1 – What did freedom mean for the ex-slaves? Be sure to address economic opportunities, gender roles, religious independence, and
family security.
2 – Reconstruction witnessed profound changes in the lives of southerners, black and white, rich and poor. Explain the various ways
that the lives of these groups changed. Were the changes for the better or worse?
3 – Stating that he “lived among men, not among angels,” Thaddeus Stevens recognized that the Fourteenth Amendment was not perfect.
Explain the strengths and weaknesses of the Fourteenth Amendment. What liberties and freedoms did it extend in the nineteenth
century—and to whom? How did it alter the relationship between the federal government and the states?
4 – Who were the Redeemers, what did they want, and what were their methods? How did the Redeemers feel that their freedom was being
threatened by Radical Reconstruction? Conclude your essay with a comment on how you think the federal government should have
responded to the Redeemers.
5 – Was Reconstruction a success or a failure? Or was it something in between? In your response, consider land policy, key
legislation during Presidential and Radical Reconstruction, southern politics, racial and political violence, and northern “fatigue”
with Reconstruction. Be sure to make clear what you mean by success and failure.
6 – The debate surrounding the creation and ratification of the Fifteenth Amendment divided one-time political allies over the
matter of women’s suffrage.
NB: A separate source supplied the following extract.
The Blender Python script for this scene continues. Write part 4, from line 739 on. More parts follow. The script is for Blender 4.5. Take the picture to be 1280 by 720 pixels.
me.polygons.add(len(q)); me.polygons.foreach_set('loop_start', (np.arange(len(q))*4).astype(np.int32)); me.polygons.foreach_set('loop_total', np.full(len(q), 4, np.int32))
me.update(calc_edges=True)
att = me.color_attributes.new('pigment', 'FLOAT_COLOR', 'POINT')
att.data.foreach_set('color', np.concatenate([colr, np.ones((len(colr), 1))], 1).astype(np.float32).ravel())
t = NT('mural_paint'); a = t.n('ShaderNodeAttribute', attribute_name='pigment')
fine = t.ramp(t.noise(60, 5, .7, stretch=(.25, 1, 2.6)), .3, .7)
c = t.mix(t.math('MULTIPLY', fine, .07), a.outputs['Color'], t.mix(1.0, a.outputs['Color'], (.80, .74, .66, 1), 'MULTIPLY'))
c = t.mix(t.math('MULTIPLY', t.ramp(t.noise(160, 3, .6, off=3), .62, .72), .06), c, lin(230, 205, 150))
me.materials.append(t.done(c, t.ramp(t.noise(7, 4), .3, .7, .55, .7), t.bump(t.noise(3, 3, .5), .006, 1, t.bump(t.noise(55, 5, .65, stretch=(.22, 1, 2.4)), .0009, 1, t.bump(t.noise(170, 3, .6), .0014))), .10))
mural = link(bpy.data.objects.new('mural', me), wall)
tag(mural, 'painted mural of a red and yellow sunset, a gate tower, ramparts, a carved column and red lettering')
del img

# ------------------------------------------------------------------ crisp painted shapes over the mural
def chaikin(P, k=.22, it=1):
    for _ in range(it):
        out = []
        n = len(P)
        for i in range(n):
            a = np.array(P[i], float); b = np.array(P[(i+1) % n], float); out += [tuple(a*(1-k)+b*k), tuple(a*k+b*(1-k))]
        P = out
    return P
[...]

What were the arguments for and against including a woman’s right to vote in the Fifteenth Amendment?
What did this debate say about the boundaries of freedom defined by Reconstruction?
7 – What role did the government play in defining, protecting, and/or limiting the liberty of American workers during the Gilded
Age?
8 – Henry Demarest Lloyd wrote in Wealth against Commonwealth (1864), “Liberty and monopoly cannot live together.” Based on your
knowledge of the Gilded Age and the industrial revolution, assess the validity of this statement.
9 – How did the labor movement launch a sustained assault on the understanding of freedom grounded in Social Darwinism and in the
liberty of contract?
10 – Compare the motives and methods of the various social reformers active in the Gilded Age. How did the efforts of thinkers such
as Henry George, Laurence Gronlund, and Edward Bellamy differ from those of the Protestant and Social Gospel reformers of the
period? Were any of these approaches more successful than others? Why, or why not?